Конечно, не следует преувеличивать роль аналитических центров, — точно так же как не следует принимать на веру заявления самовлюблённых политиков. Однако вряд ли можно сомневаться, что для неолиберальных теоретиков, особенно для таких, как Хайек, Фридмен, Стиглер, Бьюкенен, Таллок, Людвиг фон Мизес, Питер Бауэр и Алан Уолтерс, аналитический центр был излюбленным посредником. Эти люди создавали новое интеллектуальное пространство, а руководители аналитических центров выступали в качестве умелых и стратегически мыслящих промоутеров, предлагавших свежие идеи реальным политикам. Примечательно при этом, что в интеллектуальном, стратегическом и организационном плане аналитические центры отнюдь не были чем-то однородным. Одни сосредоточились на широкой популяризации неолиберальных идей, другие разрабатывали инновационные политические программы или создавали базы данных по контактам и связям, чтобы повысить влиятельность движения, третьи занимались всеми этими направлениями. Центры последнего типа, как правило, были междисциплинарными; среди них нужно выделить Общество Мон-Пелерен, которое объединяло широкий круг учёных, — историков, экономистов, философов, социологов, а также журналистов. Благодаря такому разнообразию неолиберализм располагал большим арсеналом интеллектуальных ресурсов и пользовался ими с небывалой гибкостью и сноровкой.

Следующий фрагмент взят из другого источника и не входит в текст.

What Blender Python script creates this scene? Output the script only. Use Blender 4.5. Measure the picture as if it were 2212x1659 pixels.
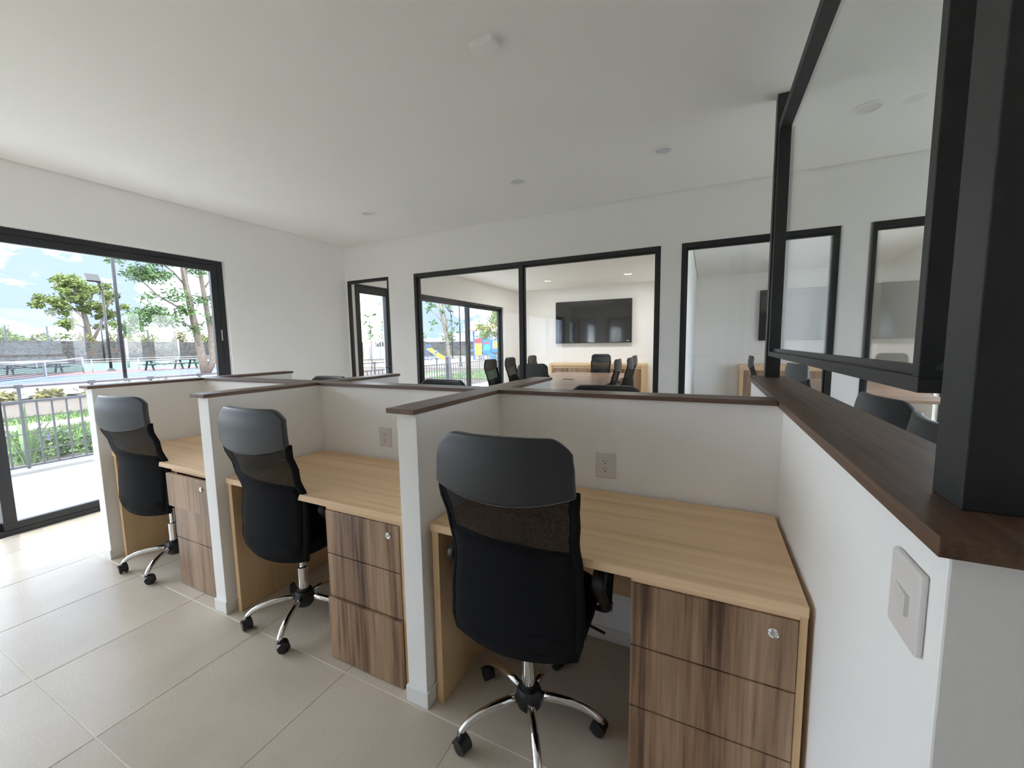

Было бы неверно думать, что трансатлантический неолиберализм представлял собой исключительно элитарное течение. Главными его представителями были учёные, политики и журналисты. Характерные для него формы политической деятельности нуждались в финансовой поддержке богатых бизнесменов и фондов. Движение стремилось оказывать непосредственное влияние на реальных политиков и государственных деятелей в высших политических и государственных эшелонах; для этого использовались публикации, лекции, встречи, почтовые рассылки, исследовательская и консультативная деятельность. Однако, несмотря на свой элитарный характер, неолибералы и в США, и в Англии находили простой политический язык, созвучный опасениям и чаяниям широких масс в обеих странах. Этот политический язык энергично вытеснял привычную и к 1980-м годам уже совершенно избитую фразеологию Нового курса и социал-демократии. В США неолиберальные идеи снижения налогов и ограниченном правлении находили отклик в массовых протестах против налогов; самым наглядным образом это проявилось во время кампании за «Положение № 13» в Калифорнии, в поддержку которого возвысил голос Милтон Фридмен. Простые и доступные понятия индивидуальных возможностей и свободного предпринимательства служили конкретизированным выражением традиционных идеалов американского индивидуализма; точно таким же образом жители белых пригородов формулировали свои требования в «антиавтобусных» кампаниях с использованием терминологии гражданских прав. В Англии программа Тэтчер «Право на приобретение» была мастерским ходом, полностью отвечавшим пожеланиям рабочего и нижнего среднего классов. Левоцентристские партии, лейбористы и демократы, старались найти свой язык, который можно было бы противопоставить этому неистовому неолиберальному напору, пока, наконец, Билл Клинтон и Тони Блэр не сформулировали заново программные цели своих партий в свете ключевых элементов новых политических реалий.
Иными словами, наследие неолиберальной политики весьма весомо. Оно представляет пример высоко дисциплинированного и эффективного политического движения. Кроме того, оно в очередной раз показывает, какова сила идей в формировании определённых политических и социальных результатов. Трансатлантическое неолиберальное сообщество подтвердило правоту Хайека и Фридмена, которые считали, что изменение «состояния общественного мнения» влечёт за собой глубокие политические, а равно и экономические перемены. Наиболее продуктивные идеи этих мыслителей действительно способствовали решению самых насущных социальных и экономических проблем, например повышению доли частных домовладений или обузданию стабильно высокой инфляции. Но такие успехи не настолько многочисленны, чтобы общий результат трансатлантической неолиберальной политики мог считаться однозначно положительным.